Der bayerische König Max II Joseph und seine Gemahlin Marie, die Eltern des späteren Märchen­königs Ludwig II, bereisten ein Jahr nach der Thronbesteigung einen Teil des Königreichs Bayern. Dabei besuchten sie mit Gefolge auch den Bayerischen Wald.

Am 12. Juli 1849 fuhren sie von Zwiesel kommend durch die herrlichen Buchenwälder der Öd, vor­bei an Saldenburg in Richtung Tittling. Hier wollten viele Bürger einen Blick auf das durchreisende Königspaar werfen.

Kurz vor Tittling geschah ein Malheur. Bei einer der Staatskarossen brach eine Achse. Die kö­niglichen Gäste mussten am Marktplatz bis zur Reparatur einen längeren Halt einlegen. Immer mehr Bewohner strömten herbei, um die hohen Gäste zu sehen. Darunter war auch Franziska Haas, die ihr drei Monate altes Kind Maria am Arm trug und ein kleines Blumensträußchen für die Köni­gin mitgebracht hatte.

Die Königin, die selber zwei Söhne hatte (der spätere Ludwig II, „Märchenkönig“, geb. 1845 und Otto, geb. 1848) fand sofort Gefallen an dem kleinen Mädchen. Sie bot der Mutter an, das Kind mit nach München unter ihre Obhut zu nehmen und bestens für seine Zukunft zu sorgen. Die Mutterlie­be siegte über dieses schmeichelhafte Angebot. So blieb die kleine Maria, als das Königspaar nach erfolgter Reparatur der Staatskarosse über Neukirchen vorm Wald und Ruderting nach Passau fuhr, bei ihrer Mama in Tittling.

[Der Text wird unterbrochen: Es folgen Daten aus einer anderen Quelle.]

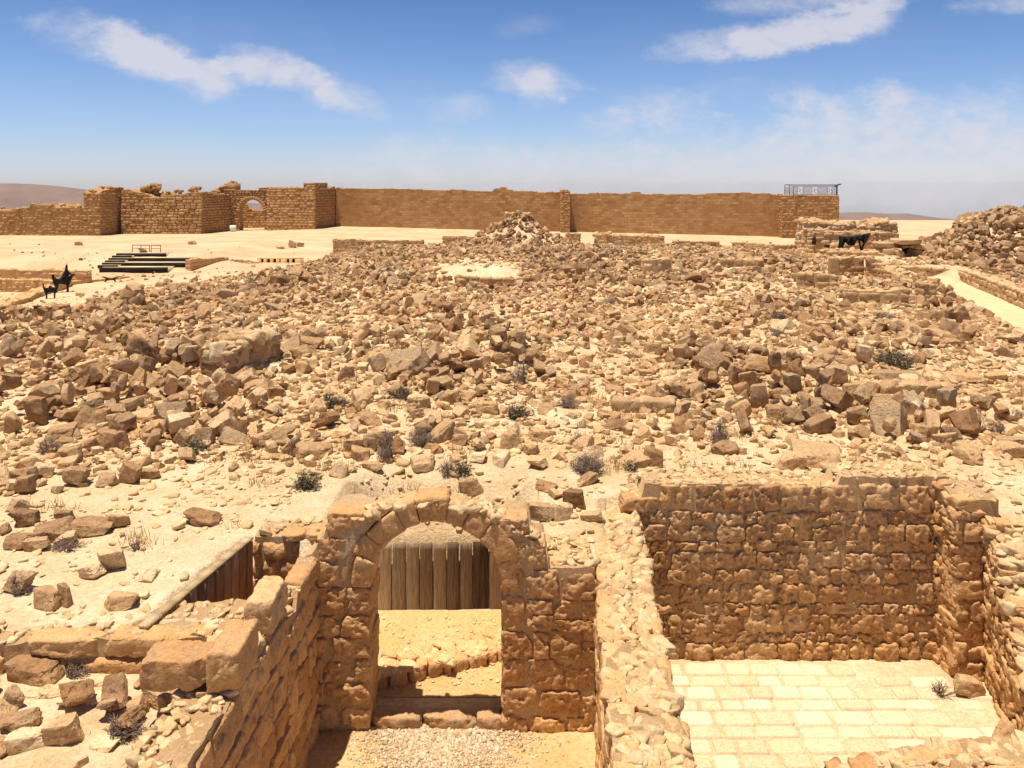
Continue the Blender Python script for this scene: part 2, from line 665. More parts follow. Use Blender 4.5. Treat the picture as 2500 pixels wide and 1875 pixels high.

Maria heiratete 1888 den Bahnarbeiter Joseph Kohlhofer aus Eisensteg, der früher ein Bäcker war.

Laut Peinkofer handelt es sich um die spätere Tittlinger Gemüsehändlerin und Gurkenaushoblerin Maria Kohlhofer aus der Lederergasse, die weit über Tittling als „Schlosser Maria“ hinaus bekannt war. Ihr Lebensmittelpunkt war wohl ursprünglich das Anwesen Hafnergasse 5.

Bis zu ihrem Tod am 15.10.1920 soll Maria Kohlhofer gern über diese „königliche Episode“ erzählt und oft beklagt haben, dass ihr der Aufstieg an den königlichen Hof verwehrt worden ist.